WAISers know that Paul Simon has many goats. He said he had eaten goat meat and crow. I wondered if he meant that literally or figuratively, eating crow meaning to be humiliated. Incidentally, the expression arose during an armistice in the 1812 war. A New Englander unwittingly crossed the British lines while hunting and brought down a crow. An unarmed British officer heard the shot. Each forced the other to take a bite of the crow. Both ate crow, but neither could crow. It is said to be an Americanism. Is that true, John Heelan of the UK? "Crow-eaters" is said to be the nickname of South Australians. Is that true? In any case, Paul Replied:

"You might have to live in China to get this: 'In Heaven you get take-out Chinese for dinner In Hell you get taken out by Chinese for dinner'. That's the essential oxymoron of eating in China; most Chinese food is delightful. Few occidentals have any problem with it, if they have some input in what is ordered. But Chinese do eat anything and everything. My theory is that during various famines, everything, including human flesh, got tried. Being great cooks, the Chinese came up with recipes for everything. Today many of the odd things survive as delicacies. As you know, I can curdle blood with my tales of what I have been served at banquets when there was no face-saving way to say "no".

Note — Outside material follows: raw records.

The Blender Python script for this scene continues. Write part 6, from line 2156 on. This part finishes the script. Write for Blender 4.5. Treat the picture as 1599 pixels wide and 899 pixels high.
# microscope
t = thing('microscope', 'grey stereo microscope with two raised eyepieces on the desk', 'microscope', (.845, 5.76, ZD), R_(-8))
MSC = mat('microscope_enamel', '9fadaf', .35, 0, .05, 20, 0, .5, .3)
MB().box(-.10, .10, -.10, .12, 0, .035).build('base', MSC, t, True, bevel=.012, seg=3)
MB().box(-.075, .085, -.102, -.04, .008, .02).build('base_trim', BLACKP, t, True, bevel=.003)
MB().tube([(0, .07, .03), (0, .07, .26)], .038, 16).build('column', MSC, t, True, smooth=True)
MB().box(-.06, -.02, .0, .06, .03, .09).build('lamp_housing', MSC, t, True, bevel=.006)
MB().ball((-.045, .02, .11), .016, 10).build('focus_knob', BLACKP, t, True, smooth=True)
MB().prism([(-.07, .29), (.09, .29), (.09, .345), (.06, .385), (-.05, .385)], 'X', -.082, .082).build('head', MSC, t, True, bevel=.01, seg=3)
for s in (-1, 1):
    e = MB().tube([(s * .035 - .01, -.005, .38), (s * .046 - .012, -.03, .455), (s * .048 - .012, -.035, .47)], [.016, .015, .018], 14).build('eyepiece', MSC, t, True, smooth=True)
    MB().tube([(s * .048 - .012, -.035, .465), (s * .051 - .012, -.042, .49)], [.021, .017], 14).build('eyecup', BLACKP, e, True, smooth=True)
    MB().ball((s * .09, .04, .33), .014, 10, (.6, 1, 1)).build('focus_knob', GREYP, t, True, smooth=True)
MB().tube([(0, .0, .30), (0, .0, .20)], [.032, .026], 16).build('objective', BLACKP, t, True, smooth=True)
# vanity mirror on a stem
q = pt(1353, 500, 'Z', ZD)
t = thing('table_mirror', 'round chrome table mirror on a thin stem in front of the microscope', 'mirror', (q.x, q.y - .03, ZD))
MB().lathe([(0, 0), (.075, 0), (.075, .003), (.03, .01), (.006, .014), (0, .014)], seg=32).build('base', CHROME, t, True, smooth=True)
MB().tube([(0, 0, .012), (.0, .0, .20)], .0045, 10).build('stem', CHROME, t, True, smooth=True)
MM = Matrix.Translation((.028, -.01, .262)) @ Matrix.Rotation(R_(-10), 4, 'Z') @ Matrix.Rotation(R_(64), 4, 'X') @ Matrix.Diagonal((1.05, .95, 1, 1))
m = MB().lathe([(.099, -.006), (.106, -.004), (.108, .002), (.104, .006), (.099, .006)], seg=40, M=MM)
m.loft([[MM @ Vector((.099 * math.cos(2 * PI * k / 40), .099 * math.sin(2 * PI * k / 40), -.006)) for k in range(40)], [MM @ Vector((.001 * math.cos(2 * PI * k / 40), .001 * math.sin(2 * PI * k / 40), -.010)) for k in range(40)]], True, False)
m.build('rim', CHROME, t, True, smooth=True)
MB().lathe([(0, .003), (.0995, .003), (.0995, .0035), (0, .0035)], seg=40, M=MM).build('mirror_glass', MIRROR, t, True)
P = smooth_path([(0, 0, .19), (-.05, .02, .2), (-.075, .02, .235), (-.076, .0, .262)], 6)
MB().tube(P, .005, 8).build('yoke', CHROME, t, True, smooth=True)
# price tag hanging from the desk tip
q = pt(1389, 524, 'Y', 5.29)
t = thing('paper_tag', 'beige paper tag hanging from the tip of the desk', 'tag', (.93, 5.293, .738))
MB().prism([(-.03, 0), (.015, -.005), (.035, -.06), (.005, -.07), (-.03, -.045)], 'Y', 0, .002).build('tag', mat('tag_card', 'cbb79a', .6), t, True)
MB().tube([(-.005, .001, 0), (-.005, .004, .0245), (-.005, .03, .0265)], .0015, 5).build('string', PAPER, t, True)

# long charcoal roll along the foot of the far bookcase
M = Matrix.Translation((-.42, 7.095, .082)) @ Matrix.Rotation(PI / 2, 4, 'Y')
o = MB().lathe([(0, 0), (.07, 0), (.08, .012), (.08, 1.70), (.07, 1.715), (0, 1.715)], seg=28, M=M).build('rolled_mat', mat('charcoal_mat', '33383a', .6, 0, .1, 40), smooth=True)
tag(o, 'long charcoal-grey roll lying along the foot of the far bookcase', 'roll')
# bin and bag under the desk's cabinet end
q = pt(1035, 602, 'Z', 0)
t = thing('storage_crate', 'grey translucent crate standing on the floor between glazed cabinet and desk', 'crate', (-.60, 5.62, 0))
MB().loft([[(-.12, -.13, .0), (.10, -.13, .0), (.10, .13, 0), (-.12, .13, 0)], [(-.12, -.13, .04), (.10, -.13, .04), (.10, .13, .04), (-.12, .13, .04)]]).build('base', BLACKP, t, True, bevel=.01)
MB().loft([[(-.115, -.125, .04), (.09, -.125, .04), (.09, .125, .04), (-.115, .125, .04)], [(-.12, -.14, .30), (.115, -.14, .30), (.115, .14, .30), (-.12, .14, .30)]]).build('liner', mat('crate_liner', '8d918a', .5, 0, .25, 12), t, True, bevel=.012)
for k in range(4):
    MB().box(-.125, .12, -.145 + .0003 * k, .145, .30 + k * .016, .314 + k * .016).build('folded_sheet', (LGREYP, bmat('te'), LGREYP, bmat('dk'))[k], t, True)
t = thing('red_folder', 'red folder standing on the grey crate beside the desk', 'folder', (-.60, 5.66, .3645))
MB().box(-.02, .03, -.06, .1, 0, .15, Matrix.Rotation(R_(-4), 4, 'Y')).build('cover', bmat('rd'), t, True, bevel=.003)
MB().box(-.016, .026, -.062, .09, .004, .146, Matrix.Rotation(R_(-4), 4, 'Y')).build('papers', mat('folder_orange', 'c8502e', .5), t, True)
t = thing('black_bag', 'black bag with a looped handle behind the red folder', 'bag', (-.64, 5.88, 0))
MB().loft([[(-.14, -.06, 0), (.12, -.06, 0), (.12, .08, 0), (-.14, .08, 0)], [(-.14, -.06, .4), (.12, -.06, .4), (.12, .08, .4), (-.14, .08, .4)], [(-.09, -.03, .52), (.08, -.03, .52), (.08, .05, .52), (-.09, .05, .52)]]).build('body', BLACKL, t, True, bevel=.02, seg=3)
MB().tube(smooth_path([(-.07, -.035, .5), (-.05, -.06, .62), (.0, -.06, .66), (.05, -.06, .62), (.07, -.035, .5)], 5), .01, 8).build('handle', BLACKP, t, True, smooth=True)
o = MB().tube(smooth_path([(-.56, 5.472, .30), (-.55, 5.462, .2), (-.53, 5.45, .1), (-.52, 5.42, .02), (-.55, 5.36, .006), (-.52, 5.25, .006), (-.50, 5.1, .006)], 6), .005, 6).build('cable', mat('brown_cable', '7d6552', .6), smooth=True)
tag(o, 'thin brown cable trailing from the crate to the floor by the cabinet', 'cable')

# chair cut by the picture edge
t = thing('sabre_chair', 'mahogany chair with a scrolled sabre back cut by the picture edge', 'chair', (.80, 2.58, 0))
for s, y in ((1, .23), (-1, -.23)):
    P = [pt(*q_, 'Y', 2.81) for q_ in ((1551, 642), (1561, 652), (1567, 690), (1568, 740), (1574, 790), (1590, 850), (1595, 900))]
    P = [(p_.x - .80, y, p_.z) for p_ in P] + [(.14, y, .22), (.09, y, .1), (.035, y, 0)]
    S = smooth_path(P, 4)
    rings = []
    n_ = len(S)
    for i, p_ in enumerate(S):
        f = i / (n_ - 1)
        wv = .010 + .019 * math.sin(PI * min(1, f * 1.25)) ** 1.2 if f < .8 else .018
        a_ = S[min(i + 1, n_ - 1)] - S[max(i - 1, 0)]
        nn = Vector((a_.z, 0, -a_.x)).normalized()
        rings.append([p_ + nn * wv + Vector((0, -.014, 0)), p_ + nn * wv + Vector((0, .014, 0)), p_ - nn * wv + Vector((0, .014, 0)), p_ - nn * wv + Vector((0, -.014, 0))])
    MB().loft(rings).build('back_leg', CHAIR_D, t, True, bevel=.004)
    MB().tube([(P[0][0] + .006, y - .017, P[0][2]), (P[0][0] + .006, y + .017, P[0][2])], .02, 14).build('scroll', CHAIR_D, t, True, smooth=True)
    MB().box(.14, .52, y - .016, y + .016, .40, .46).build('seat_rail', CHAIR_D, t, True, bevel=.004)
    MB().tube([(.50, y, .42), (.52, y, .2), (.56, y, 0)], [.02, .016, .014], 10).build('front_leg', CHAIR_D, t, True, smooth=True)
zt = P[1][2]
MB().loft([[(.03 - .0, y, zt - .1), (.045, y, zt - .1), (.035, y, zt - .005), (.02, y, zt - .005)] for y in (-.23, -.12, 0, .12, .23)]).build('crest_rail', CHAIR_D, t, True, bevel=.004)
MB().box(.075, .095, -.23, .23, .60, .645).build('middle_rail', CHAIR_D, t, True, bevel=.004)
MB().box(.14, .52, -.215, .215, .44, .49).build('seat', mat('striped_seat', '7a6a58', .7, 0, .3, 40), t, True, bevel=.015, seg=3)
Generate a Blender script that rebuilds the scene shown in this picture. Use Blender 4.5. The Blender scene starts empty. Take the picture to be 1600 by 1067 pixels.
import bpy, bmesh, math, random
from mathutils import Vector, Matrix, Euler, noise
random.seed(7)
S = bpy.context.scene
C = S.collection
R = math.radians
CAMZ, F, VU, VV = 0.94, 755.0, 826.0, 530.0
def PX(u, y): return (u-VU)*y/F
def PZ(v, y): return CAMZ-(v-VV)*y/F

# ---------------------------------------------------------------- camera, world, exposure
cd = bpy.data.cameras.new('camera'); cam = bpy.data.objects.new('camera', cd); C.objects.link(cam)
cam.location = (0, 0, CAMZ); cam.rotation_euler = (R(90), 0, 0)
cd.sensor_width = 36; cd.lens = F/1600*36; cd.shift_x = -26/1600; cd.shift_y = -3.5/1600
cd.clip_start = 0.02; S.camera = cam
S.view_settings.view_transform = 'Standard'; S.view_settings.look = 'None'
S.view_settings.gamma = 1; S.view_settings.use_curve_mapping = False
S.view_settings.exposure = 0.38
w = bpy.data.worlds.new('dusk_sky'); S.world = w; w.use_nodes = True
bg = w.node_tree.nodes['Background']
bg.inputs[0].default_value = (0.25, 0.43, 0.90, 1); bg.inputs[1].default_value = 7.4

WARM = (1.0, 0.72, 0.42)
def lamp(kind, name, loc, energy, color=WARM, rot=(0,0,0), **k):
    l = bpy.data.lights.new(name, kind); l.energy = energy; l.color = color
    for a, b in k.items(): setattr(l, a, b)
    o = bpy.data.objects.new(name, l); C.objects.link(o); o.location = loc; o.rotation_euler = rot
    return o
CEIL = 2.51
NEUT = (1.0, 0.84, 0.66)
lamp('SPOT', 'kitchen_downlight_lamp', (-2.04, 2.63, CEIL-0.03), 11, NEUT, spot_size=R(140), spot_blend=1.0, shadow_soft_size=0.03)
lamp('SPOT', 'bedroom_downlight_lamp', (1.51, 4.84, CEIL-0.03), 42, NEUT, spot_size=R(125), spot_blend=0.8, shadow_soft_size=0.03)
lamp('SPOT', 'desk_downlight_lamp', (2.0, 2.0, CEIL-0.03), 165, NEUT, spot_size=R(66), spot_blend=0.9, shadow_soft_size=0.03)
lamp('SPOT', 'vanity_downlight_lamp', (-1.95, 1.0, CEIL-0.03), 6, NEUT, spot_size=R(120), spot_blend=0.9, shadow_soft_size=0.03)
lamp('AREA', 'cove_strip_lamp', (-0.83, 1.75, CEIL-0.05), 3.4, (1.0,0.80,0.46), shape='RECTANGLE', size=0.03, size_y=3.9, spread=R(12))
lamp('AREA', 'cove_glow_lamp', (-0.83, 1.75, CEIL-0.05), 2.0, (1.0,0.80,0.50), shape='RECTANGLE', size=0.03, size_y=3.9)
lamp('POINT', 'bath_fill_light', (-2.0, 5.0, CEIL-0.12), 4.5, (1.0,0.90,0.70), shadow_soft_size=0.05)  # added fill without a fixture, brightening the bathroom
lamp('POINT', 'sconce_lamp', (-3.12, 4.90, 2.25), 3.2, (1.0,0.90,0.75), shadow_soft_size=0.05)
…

My most horrid memory is of April, 2000. I must have appeared ragged, shagged, and fagged by overwork, because all my Chinese friends insisted on feeding me penis for my vitality! (read on at your peril). I had grilled ox penis slices one day, deer penis soup (the penis is slit open and curls up in the soup, rather like a double-length vienna sausage). The crowning glory came at a dog meat banquet when the guest of honor, me, was forced to eat several steamed dog penises (penii?) in brown gravy. I know things about canine anatomy that only veterinarians should have to know: spongy tissue, there is a triangular piece of cartilege involved, etc. I also know things that vets mercifully never learn, like the chewy texture of dog scrotum and foreskin.

So, have I eaten crow? You bet-- in Tarlac, in Luzon. And goat--many times. Goat curry is available here in Chengdu!"

My comment: Some WAISers plan to visit Paul in Chengdu. They will surely want to try the local cooking.